I leave on Thursday
im excited because i feel like the new record will be recieved well.
id like to have a ton of kids get a record i did again.
im nervous
im a nervous wreck
this is entirely on me this time,no more 50/50
i feel more confident with this than any of the other records, but in the past my confidence has been nothing but a kiss of death.
the more im sure of anything
the more likely it is to blow up in my fucking face.
regardless i love this record
i love these words
i love these songs, they are perfect
they are exactly what i wanted.
exactly what i envisioned the record i wanted to write to be.
i love jake even when i want to smash his head with football, hes so much like me it terrifys me it makes me want to smack him and tell him to not do everything hes doing because ive done the exact same things.
i love paul he makes me want to try to be a better person
i love rich more and more everyday as he gets exponentially wierder and more awkward to me,i could sit and watch him talk for hours and it would never get old.
and i love buzz as he makes me miss having a "little" brother, i want to drink his blood and steal his energy.

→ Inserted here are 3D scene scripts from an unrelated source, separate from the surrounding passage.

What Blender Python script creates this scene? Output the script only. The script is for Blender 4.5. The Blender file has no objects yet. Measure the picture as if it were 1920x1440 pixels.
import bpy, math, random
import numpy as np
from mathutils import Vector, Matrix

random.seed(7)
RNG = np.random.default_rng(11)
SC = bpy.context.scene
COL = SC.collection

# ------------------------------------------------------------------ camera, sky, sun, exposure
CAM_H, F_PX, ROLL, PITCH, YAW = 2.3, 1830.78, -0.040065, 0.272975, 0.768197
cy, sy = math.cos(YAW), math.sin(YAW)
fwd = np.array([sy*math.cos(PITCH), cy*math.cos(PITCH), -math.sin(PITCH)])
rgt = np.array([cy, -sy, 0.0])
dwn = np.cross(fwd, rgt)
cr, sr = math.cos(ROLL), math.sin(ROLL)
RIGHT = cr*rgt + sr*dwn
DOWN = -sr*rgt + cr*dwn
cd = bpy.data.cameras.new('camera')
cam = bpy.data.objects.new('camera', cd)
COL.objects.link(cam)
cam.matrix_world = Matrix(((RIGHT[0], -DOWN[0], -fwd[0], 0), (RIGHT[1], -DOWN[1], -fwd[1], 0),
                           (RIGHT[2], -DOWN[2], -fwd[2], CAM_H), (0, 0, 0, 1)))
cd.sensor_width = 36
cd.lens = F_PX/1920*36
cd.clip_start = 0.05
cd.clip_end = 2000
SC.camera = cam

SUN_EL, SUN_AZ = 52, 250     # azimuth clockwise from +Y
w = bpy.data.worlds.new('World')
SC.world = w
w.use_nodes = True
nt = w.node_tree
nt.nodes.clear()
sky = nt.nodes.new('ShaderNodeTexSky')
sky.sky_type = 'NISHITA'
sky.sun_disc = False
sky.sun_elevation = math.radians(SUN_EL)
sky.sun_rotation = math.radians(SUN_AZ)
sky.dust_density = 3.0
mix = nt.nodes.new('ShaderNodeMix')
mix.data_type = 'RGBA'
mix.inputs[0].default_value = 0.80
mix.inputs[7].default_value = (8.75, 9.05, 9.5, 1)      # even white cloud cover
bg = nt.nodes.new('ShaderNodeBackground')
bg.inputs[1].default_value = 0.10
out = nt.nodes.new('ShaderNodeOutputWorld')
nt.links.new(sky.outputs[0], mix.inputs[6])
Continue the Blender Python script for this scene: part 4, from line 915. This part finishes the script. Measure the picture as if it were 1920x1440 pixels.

i dont know how im gonna deal without having agnes everyday, thats gonna suck beyond words.
me and monica are getting closer and thats crazy to me, good crazy, im kinda gonna miss our hang out and shit i never considered us being friends like we are now.
i always miss greg even when i want to throw him off a building.
Me and George built the loft for the van, it was some pretty killer step-father son time and now we have probably the most bitchin van loft ever.
im kinda scared to leave my mom, shes really kinda just a swirling ball of wierdness lately.
im kinda stoked to see my tour friends , kinda stoked to be tour manager..kinda nervous on that too.
i forget to send back my netflicks again..fuck.